Set down only the lines running from the one with "Model this scene" to the one with "CAM_Z), (0, 0, 0, 1)))", both lines included, exactly as they stand, please.

(Scene script records)
═══

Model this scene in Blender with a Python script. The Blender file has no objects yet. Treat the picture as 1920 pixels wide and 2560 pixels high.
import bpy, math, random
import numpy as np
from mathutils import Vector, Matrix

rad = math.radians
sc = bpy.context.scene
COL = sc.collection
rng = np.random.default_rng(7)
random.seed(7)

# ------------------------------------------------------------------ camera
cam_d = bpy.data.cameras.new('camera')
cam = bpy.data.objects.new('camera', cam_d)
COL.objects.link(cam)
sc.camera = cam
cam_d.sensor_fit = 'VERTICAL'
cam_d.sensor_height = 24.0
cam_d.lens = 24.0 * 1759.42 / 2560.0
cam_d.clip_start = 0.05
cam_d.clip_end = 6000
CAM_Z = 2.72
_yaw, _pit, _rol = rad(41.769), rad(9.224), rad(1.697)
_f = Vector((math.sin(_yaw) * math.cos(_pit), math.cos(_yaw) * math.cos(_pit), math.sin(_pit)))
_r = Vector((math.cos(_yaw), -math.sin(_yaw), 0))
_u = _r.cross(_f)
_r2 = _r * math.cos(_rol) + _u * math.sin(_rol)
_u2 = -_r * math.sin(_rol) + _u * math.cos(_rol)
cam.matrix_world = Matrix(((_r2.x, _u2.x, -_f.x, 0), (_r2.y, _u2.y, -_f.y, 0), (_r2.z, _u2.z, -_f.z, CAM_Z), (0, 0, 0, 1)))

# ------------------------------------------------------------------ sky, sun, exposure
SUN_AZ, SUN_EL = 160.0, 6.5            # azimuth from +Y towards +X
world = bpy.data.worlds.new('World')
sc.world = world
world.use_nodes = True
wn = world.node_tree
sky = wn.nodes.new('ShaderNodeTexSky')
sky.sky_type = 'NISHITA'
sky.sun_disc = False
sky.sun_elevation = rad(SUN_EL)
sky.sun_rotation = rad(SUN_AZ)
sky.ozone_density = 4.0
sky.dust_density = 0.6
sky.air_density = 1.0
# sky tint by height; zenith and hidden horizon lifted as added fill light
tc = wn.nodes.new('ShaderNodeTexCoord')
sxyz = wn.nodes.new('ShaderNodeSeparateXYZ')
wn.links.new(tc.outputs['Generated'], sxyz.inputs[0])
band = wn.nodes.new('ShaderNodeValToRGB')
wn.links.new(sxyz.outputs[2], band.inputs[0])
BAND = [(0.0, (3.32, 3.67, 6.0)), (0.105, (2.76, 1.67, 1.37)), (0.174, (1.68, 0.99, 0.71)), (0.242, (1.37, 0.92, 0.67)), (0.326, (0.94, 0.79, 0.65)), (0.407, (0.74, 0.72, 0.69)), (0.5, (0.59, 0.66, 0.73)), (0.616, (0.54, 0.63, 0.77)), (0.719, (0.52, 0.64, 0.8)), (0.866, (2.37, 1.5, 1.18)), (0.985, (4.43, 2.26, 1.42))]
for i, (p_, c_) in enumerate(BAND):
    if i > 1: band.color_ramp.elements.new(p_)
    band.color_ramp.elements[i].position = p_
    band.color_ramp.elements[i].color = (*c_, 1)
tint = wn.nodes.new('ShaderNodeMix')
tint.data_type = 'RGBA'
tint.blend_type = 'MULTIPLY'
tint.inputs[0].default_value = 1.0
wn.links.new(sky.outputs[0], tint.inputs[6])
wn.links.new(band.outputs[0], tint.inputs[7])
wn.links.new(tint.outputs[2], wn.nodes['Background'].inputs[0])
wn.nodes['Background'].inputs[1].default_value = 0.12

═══

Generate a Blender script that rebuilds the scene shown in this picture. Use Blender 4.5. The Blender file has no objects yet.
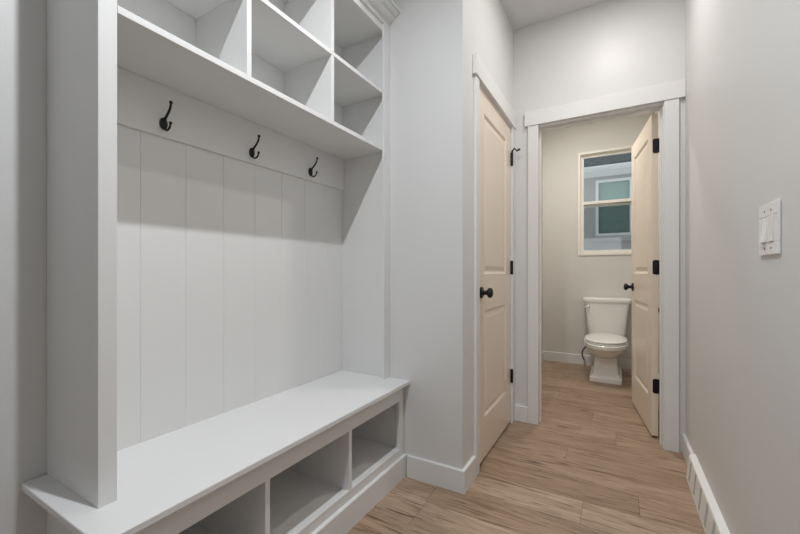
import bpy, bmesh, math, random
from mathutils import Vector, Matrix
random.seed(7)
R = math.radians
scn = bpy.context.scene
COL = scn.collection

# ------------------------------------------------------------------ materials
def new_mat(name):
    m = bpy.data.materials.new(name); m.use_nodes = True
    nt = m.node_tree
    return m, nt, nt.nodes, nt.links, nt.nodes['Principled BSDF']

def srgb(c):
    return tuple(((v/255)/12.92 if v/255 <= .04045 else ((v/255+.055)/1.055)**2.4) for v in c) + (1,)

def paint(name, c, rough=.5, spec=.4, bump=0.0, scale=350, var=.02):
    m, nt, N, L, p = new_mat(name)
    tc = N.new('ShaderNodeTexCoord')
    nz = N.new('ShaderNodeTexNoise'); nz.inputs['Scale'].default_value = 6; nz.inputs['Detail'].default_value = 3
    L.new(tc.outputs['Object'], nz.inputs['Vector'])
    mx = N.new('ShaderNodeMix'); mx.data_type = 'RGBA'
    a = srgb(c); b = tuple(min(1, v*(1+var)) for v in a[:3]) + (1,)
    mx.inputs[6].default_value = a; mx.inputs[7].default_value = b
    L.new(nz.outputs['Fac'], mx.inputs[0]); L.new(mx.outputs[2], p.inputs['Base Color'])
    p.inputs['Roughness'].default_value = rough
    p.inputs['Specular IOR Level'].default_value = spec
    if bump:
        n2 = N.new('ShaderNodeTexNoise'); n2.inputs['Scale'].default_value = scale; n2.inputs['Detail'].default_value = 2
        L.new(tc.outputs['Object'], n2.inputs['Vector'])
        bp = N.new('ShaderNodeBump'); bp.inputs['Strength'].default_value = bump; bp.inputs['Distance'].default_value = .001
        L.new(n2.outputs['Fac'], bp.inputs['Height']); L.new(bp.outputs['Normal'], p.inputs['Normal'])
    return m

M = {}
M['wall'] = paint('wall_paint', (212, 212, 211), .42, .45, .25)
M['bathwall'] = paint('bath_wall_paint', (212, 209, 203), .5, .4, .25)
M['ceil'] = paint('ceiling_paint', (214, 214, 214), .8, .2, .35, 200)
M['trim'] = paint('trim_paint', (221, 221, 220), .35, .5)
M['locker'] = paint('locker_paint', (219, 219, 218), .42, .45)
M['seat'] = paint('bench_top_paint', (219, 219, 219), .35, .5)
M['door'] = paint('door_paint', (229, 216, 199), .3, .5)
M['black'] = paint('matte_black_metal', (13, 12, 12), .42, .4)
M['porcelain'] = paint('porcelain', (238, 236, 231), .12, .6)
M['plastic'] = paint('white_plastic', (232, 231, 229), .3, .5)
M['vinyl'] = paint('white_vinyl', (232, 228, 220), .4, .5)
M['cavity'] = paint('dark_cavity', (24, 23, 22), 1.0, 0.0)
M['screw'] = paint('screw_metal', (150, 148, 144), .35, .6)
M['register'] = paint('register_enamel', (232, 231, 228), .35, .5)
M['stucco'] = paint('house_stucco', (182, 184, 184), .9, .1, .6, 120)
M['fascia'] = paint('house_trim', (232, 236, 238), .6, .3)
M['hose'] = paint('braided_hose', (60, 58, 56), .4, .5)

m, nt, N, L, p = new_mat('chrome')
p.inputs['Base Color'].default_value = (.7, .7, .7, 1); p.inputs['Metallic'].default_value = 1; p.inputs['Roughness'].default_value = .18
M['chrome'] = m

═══

Answer to the task:
Model this scene in Blender with a Python script. The Blender file has no objects yet. Treat the picture as 1920 pixels wide and 2560 pixels high.
import bpy, math, random
import numpy as np
from mathutils import Vector, Matrix

rad = math.radians
sc = bpy.context.scene
COL = sc.collection
rng = np.random.default_rng(7)
random.seed(7)

# ------------------------------------------------------------------ camera
cam_d = bpy.data.cameras.new('camera')
cam = bpy.data.objects.new('camera', cam_d)
COL.objects.link(cam)
sc.camera = cam
cam_d.sensor_fit = 'VERTICAL'
cam_d.sensor_height = 24.0
cam_d.lens = 24.0 * 1759.42 / 2560.0
cam_d.clip_start = 0.05
cam_d.clip_end = 6000
CAM_Z = 2.72
_yaw, _pit, _rol = rad(41.769), rad(9.224), rad(1.697)
_f = Vector((math.sin(_yaw) * math.cos(_pit), math.cos(_yaw) * math.cos(_pit), math.sin(_pit)))
_r = Vector((math.cos(_yaw), -math.sin(_yaw), 0))
_u = _r.cross(_f)
_r2 = _r * math.cos(_rol) + _u * math.sin(_rol)
_u2 = -_r * math.sin(_rol) + _u * math.cos(_rol)
cam.matrix_world = Matrix(((_r2.x, _u2.x, -_f.x, 0), (_r2.y, _u2.y, -_f.y, 0), (_r2.z, _u2.z, -_f.z, CAM_Z), (0, 0, 0, 1)))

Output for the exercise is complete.